-- Start of MATERIAL --

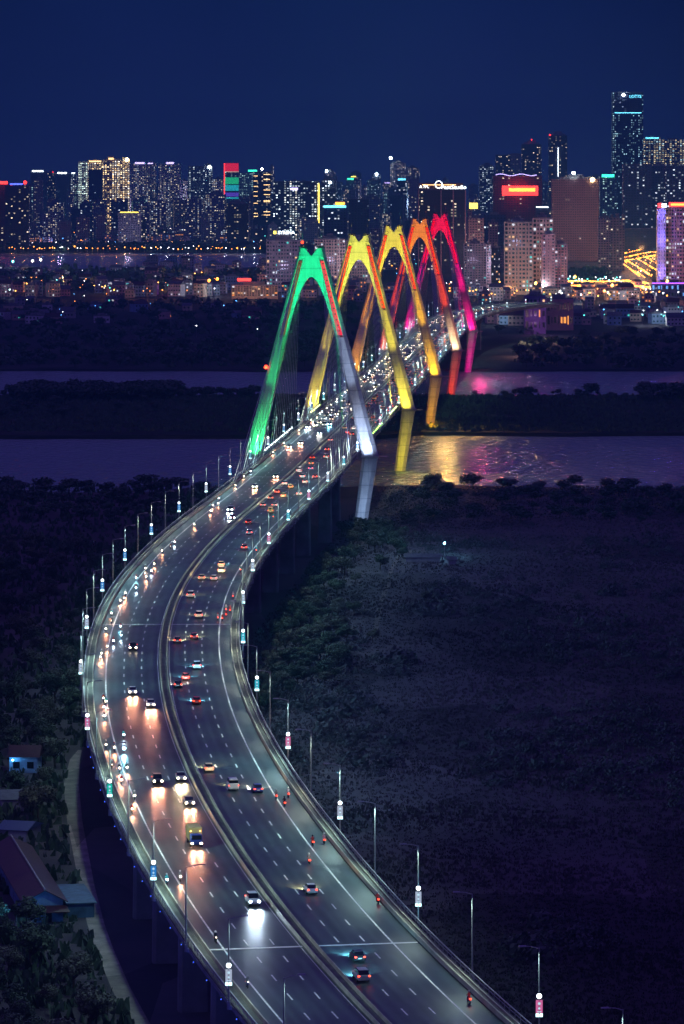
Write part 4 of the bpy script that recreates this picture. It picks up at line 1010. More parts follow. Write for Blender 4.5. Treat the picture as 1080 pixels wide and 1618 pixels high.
struct('field_track', bm, ground_mat('track_dirt', (0.10, 0.09, 0.075), (0.16, 0.15, 0.12), 0.2))

# ------------------------------------------------------------------ houses
roof_red = mat('red_tin_roof', (0.050, 0.010, 0.018), 0.6, noise_s=0.6, amt=0.25); roof_grey = mat('grey_tin_roof', (0.10, 0.105, 0.12), 0.6, noise_s=0.6, amt=0.3)
WALLS = [mat('plaster_%s' % n, c, 0.85, noise_s=0.4, amt=0.15) for n, c in (('white', (0.62, 0.62, 0.62)), ('cream', (0.58, 0.48, 0.34)), ('pink', (0.55, 0.34, 0.32)), ('grey', (0.32, 0.32, 0.34)), ('blue', (0.25, 0.40, 0.55)))]
WN = ['white', 'cream', 'pink', 'grey', 'pale blue']
win_lit = {n: glow('window_' + n, c, e * .7, False) for n, c, e in (('warm', (1.0, 0.62, 0.28), 2.2), ('white', (0.8, 0.9, 1.0), 2.2), ('blue', (0.15, 0.45, 1.0), 2.2), ('teal', (0.1, 0.9, 0.8), 1.8), ('orange', (1.0, 0.35, 0.06), 2.4))}
win_dark = mat('window_dark', (0.012, 0.014, 0.02), 0.15)
WINQ = sgn_mesh(lambda b: box(b, -.5, .5, -.06, .06, -.5, .5)); WINQ.materials.append(win_dark)
def gable(bm, w, d, z0, z1, ov=.5):
    v = [bm.verts.new(p) for p in ((-w/2-ov, -d/2-ov, z0), (w/2+ov, -d/2-ov, z0), (w/2+ov, d/2+ov, z0), (-w/2-ov, d/2+ov, z0), (-w/2-ov, 0, z1), (w/2+ov, 0, z1))]
    for q in ((0, 1, 5, 4), (2, 3, 4, 5), (1, 2, 5), (3, 0, 4), (3, 2, 1, 0)): bm.faces.new([v[i] for i in q])
def house(x, y, w, d, h, wall, roof, rz, label, group, lit=('warm', .25), base=0.3, name='house'):
    T = empty(name, (x, y, base), rz, label, 'house', group)
    bm = bmesh.new(); box(bm, -w/2, w/2, -d/2, d/2, -.6, h); obj('wall', bm, WALLS[wall], T)
    bm = bmesh.new()
    if roof == 'flat':
        for q in ((-w/2-.1, w/2+.1, -d/2-.1, -d/2+.25), (-w/2-.1, w/2+.1, d/2-.25, d/2+.1), (-w/2-.1, -w/2+.25, -d/2+.25, d/2-.25), (w/2-.25, w/2+.1, -d/2+.25, d/2-.25)): box(bm, *q, h + .01, h + .9)
        box(bm, -w*.25, w*.2, -d*.1, d*.3, h + .02, h + 2.6); r_ = obj('roof', bm, concrete_dk, T)
        bm = bmesh.new(); tube(bm, (w*.3, d*.2, h + .9), (w*.3, d*.2, h + 2.2), .7, .7, 8); obj('water_tank', bm, steel, T)
    else: gable(bm, w, d, h + .01, h + w * .2 + 1.0); obj('roof', bm, roof_red if roof == 'red' else roof_grey, T)
    fl = max(1, int(h / 3.3)); nx_ = max(1, int(w / 3.0))
    for i in range(fl):
        for j in range(nx_):
            q = obj('window', WINQ, None, T, (-w/2 + (j + .5) * w / nx_, -d/2 - .03, i * h / fl + h / fl * .5)); q.scale = (1.5, 1, 1.5)
            if R.random() < lit[1]: recolor(q, win_lit[lit[0] if R.random() < .75 else R.choice(list(win_lit))])
    return T
def px_house(u, v, w, d, h, *a, **k): p = px(u, v, 0); return house(p.x, p.y + d / 2, w, d, h, *a, **k)
# near-left farmstead
p = px(70, 1457, 0)
HF = empty('farmhouse', (p.x, p.y, 0), rad(10.5), 'long farmhouse with dark red roof and blue lit gable beside the dirt path', 'house')
bm = bmesh.new(); box(bm, -3.4, 3.4, 0, 60, -.5, 4.0)
v = [bm.verts.new(q) for q in ((-3.4, 0, 4.0), (3.4, 0, 4.0), (0, 0, 5.7), (-3.4, .3, 4.0), (3.4, .3, 4.0), (0, .3, 5.7))]
for q in ((0, 1, 2), (5, 4, 3), (0, 2, 5, 3), (1, 4, 5, 2)): bm.faces.new([v[i] for i in q])
obj('wall', bm, mat('old_blue_plaster', (.13, .22, .34), .85, noise_s=.5, amt=.35), HF)
bm = bmesh.new()
for sg in (-1, 1):
    v = [bm.verts.new(q) for q in ((0, -.7, 5.95), (sg * 4.2, -.7, 3.75), (sg * 4.2, 60.7, 3.75), (0, 60.7, 5.95), (0, -.7, 5.8), (sg * 4.2, -.7, 3.6), (sg * 4.2, 60.7, 3.6), (0, 60.7, 5.8))]
    for q in ((0, 1, 2, 3), (7, 6, 5, 4), (0, 4, 5, 1), (1, 5, 6, 2), (2, 6, 7, 3)): bm.faces.new([v[i] for i in q])
bmesh.ops.recalc_face_normals(bm, faces=bm.faces); rf = obj('roof', bm, roof_red, HF)
bm = bmesh.new(); tube(bm, (0, -.8, 6.0), (0, 60.8, 6.0), .18, .18, 6); obj('ridge_cap', bm, concrete, rf)
bm = bmesh.new(); box(bm, 4.6, 9.5, 3, 22, -.3, 2.6); box(bm, 4.3, 9.9, 2.6, 22.4, 2.61, 2.8); obj('lean_to', bm, mat('teal_sheet', (.04, .10, .16), .6, noise_s=.8, amt=.4), HF)
bm = bmesh.new(); v = [bm.verts.new(q) for q in ((-.6, -.05, 3.0), (3.9, -.05, 3.0), (4.3, -3, 2.3), (-.9, -3, 2.3), (-.6, -.05, 2.85), (3.9, -.05, 2.85), (4.3, -3, 2.15), (-.9, -3, 2.15))]
for q in ((0, 1, 2, 3), (7, 6, 5, 4), (3, 2, 6, 7), (0, 3, 7, 4), (1, 5, 6, 2)): bm.faces.new([v[i] for i in q])
obj('porch_roof', bm, roof_red, HF)
bm = bmesh.new(); box(bm, .2, 1.3, -.12, -.02, 0, 2.1); obj('door', bm, win_dark, HF)
def plamp(loc, c, e, r=.3, name='lamp_or_fill'):
    if e >= 1.15e5: e *= 0.10
    l = bpy.data.lights.new(name, 'POINT'); l.energy = e; l.color = c; l.shadow_soft_size = r; o = bpy.data.objects.new(name, l); COL.objects.link(o); o.location = loc; return o
def yard_lamp(x, y, h, c, e, label, r=.22, name='yard_lamp', es=60, base=0.0, group=None):
    T = empty(name, (x, y, base), 0, label, 'lamp', group)
    bm = bmesh.new(); tube(bm, (0, 0, -.3), (0, 0, h), .09, .06, 6); obj('pole', bm, steel, T)
    bm = bmesh.new(); ball(bm, (0, 0, h + r), r, 2); obj('bulb', bm, glow('bulb', c, es, False), T)
    if e: o = plamp((0, -0.1, h + r * 2 + .15), c, e); o.parent = T
    return T
yard_lamp(p.x - 4.5, p.y - 7, 3.2, (0.08, 0.40, 1.0), 520, 'blue lamp in the yard before the farmhouse gable', es=3)
q = px(38, 1222, 0)
house(q.x, q.y + 4, 6.4, 7, 3.6, 4, 'red', rad(-4), 'small farm cottage with a bright blue lamp under its eave', None, ('blue', 0), 0, 'cottage')
yard_lamp(q.x - 2.6, q.y - .6, 2.9, (0.12, 0.5, 1.0), 160, 'bright blue lamp by the cottage eave', .2)
def shed(u, v, w, d, h, rm, rz, label):
    q = px(u, v, 0); T = empty('shed', (q.x, q.y + d / 2, 0), rz, label, 'shed')
    bm = bmesh.new(); box(bm, -w/2, w/2, -d/2, d/2, -.3, h); obj('wall', bm, WALLS[3], T)
    bm = bmesh.new(); gable(bm, w, d, h + .01, h + 1.2, .5); obj('roof', bm, rm, T)
shed(22, 1282, 7, 12, 2.6, roof_grey, rad(8), 'grey roofed shed between the cottage and the farmhouse')
shed(28, 1330, 6, 9, 2.4, mat('blue_tin_roof', (0.04, 0.06, 0.18), .6), rad(-15), 'blue roofed shed behind the farmhouse')
shed(80, 1192, 5, 4, 2.2, roof_grey, 0, 'low pale roofed shed behind the cottage')
# small riverside camp in the field
q = px(702, 880, 0); yard_lamp(q.x, q.y, 4.5, (0.2, 0.7, 1.0), 5000, 'bright blue lamp alone in the dark field', .38)
q = px(668, 886, 0); shed(668, 888, 12, 4, 1.6, roof_grey, 0, 'long low shed beside the blue field lamp')
q = px(699, 890, 0); shed(712, 892, 3, 3, 1.6, roof_grey, .4, 'tiny hut right of the blue field lamp')

# ------------------------------------------------------------------ city
CW = [(1.0, 0.86, 0.62), (0.75, 0.88, 1.0), (0.9, 0.95, 1.0)]
WM = {
 'violet': window_mat('tower_violet', (0.26, 0.24, 0.34), 4.2, 3.7, .42, CW, 2.6),
 'bluegrid': window_mat('tower_blue', (0.09, 0.11, 0.17), 4.4, 4.0, .42, [(0.7, 0.9, 1.0), (0.85, 0.95, 1.0), (1.0, .9, .7)], 3.6),
 'teal': window_mat('tower_teal', (0.13, 0.22, 0.26), 4.2, 3.8, .34, [(0.6, 1.0, 0.95), (0.8, 0.95, 1.0)], 2.4),
 'dark': window_mat('tower_dark', (0.035, 0.035, 0.05), 4.4, 3.9, .16, CW, 3.0),
 'slab': window_mat('tower_slab', (0.045, 0.055, 0.11), 5.0, 4.0, .03, [(0.5, 0.7, 1.0)], 1.2),
 'gold': window_mat('tower_gold', (0.42, 0.36, 0.30), 5.2, 3.8, .55, [(1.0, 0.66, 0.30), (1.0, .80, .48), (1.0, .92, .8)], 7.5, colfrac=.4),
 'pale': window_mat('tower_pale', (0.45, 0.50, 0.52), 4.0, 3.8, .40, [(0.75, 1.0, 0.9), (.9, 1.0, .8)], 6, colfrac=.5),
 'wide': window_mat('tower_wide', (0.045, 0.055, 0.085), 5.0, 4.2, .42, [(0.75, 0.92, 1.0), (0.9, 1.0, 0.95), (1.0, .95, .8)], 5.0),
 'brown': window_mat('tower_brown', (0.26, 0.17, 0.17), 3.4, 3.6, .015, CW, 1.5, glass=(.05, .03, .035)),
 'beige': window_mat('tower_beige', (0.50, 0.44, 0.42), 3.6, 3.4, .10, CW, 2.4),
 'navy': window_mat('tower_navy', (0.06, 0.08, 0.17), 4.6, 4.2, .13, [(0.75, 0.88, 1.0), (.9, .95, 1.0), (1.0, .9, .75)], 3.2),
 'maroon': window_mat('tower_maroon', (0.10, 0.02, 0.04), 5, 4, .05, CW, 2.0),
 'farblue': window_mat('tower_farblue', (0.10, 0.13, 0.20), 4.6, 4.0, .20, [(0.6, 0.8, 1.0), (0.8, 0.9, 1.0), (1.0, .9, .7)], 2.6),
 'mast': window_mat('tower_mast', (0.03, 0.06, 0.13), 3.4, 4.2, .30, [(0.45, 0.85, 1.0), (0.7, 0.95, 1.0)], 2.6),
 'golddot': window_mat('tower_golddot', (0.16, 0.14, 0.16), 5.4, 3.8, .45, [(1.0, 0.8, 0.45), (.6, .9, 1.0), (1.0, .9, .6)], 3.0, colfrac=.3),
 'grey': window_mat('tower_grey', (0.24, 0.24, 0.28), 4.0, 3.6, .10, CW, 2.0),
 'pink': window_mat('tower_pink', (0.40, 0.26, 0.26), 3.6, 3.5, .10, CW, 2.0),
}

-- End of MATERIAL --

> **WRITTEN PROBLEM**:
Reproduce the material above exactly, first line through the line that contains "0.15, 0.12), 0.2))", minus the pictures.

> **RESULT OF THIS TASK**:
Write part 4 of the bpy script that recreates this picture. It picks up at line 1010. More parts follow. Write for Blender 4.5. Treat the picture as 1080 pixels wide and 1618 pixels high.
struct('field_track', bm, ground_mat('track_dirt', (0.10, 0.09, 0.075), (0.16, 0.15, 0.12), 0.2))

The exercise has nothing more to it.